Ring…ring….ring….ring….voice mail picks up the call.
Sometimes I wonder who you really are... a Melchizedek, a Grey, a Tool member. I often sort through these things in my head after reading your blogs. Why can't I just face the facts?
Agent K, I have been called a tool on at least one occasion that I know of.
I think deep down inside, some us harbor a fantasy that we are nobility, switched at birth, or through some other unjust mechanism were robbed of our destiny to do great things. Others of us are capable of flashes of brilliance, but live in the fear that someday we’ll be discovered as imposters and frauds. Ultimately, my physical features undid the fantasy I had as a child that I belonged to another family. I still cling to the hope that maybe I have something to offer, through art or otherwise, that might separate me from the square hole into which I was pounded upon conception. I think you have just come up with the words I will have inscribed on my tombstone (many years from now), “He just couldn’t face the facts.”
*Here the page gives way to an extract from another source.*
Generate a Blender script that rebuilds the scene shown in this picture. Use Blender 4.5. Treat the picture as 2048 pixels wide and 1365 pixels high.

Slag, Merry Xmas to you and Jill. I hope the holidays are exceptional. Wishing you the best-
Stucco, same to you, Schmoopie and all of your family.
Is it ok if I don't volunteer? I'm anti-meme at the moment. Some people are anti-war, but I only fight the battles I can win, you know?
ahhhhhh... work sucks
Xunis's Word
Kara, George Orwell said it best in his little ditty, 1984, “War is peace, freedom is slavery, and ignorance is strength.” I think that means, yes, it is not ok that you don’t agree to not do the meme. So the answer is, ok.
Zunis, welcome to my humble blog. We think alike, you and I. Work sucks.
Too bad Miss Snark's Happy Hooker Crapometer is closed. I think you have a winner.
But to volunteer - my daughter is standing at hand with a book.
"How can I play with a murderer? I asked myself."
From Howliday Inn, by the author of Bunnicula and The Celery Stalks at Midnight.
I'm not kidding.
Hi Southernxyl, I thought the “xyl” in your name stood for “exile” until I read the explanation at your blog. I guess that would make me an “xym.” Regarding Howliday Inn, is that the book where some guy gets bit by a demon lap dog and turns into a werechihuahua? No, wait, I’m must be thinking of “For Whom the Dog Barks.”
New Year Greetings slag may the new year bring you and your kiln many blessings
Hey Judith, right back at you. I am happy to report that my kiln has been blessed in this new year.
I needed a good laugh, there is a lot of not so great blogs out there yours is a great one. Pleased to meet you like this.
Poor Stephanie, I’m pretty sure that your reaction to my “Twisted and Broken” post exposes some underlying psychological insufficiency. I wouldn’t go as far as to say that a psychotic break with reality is imminent, but I’m not ruling it out. That is excellent news for me as I rely almost exclusively on the emotional instabilities of my fellow bloggers to get any visitors at all. ;-) Btw, thank you for your kind assessment of my humble efforts.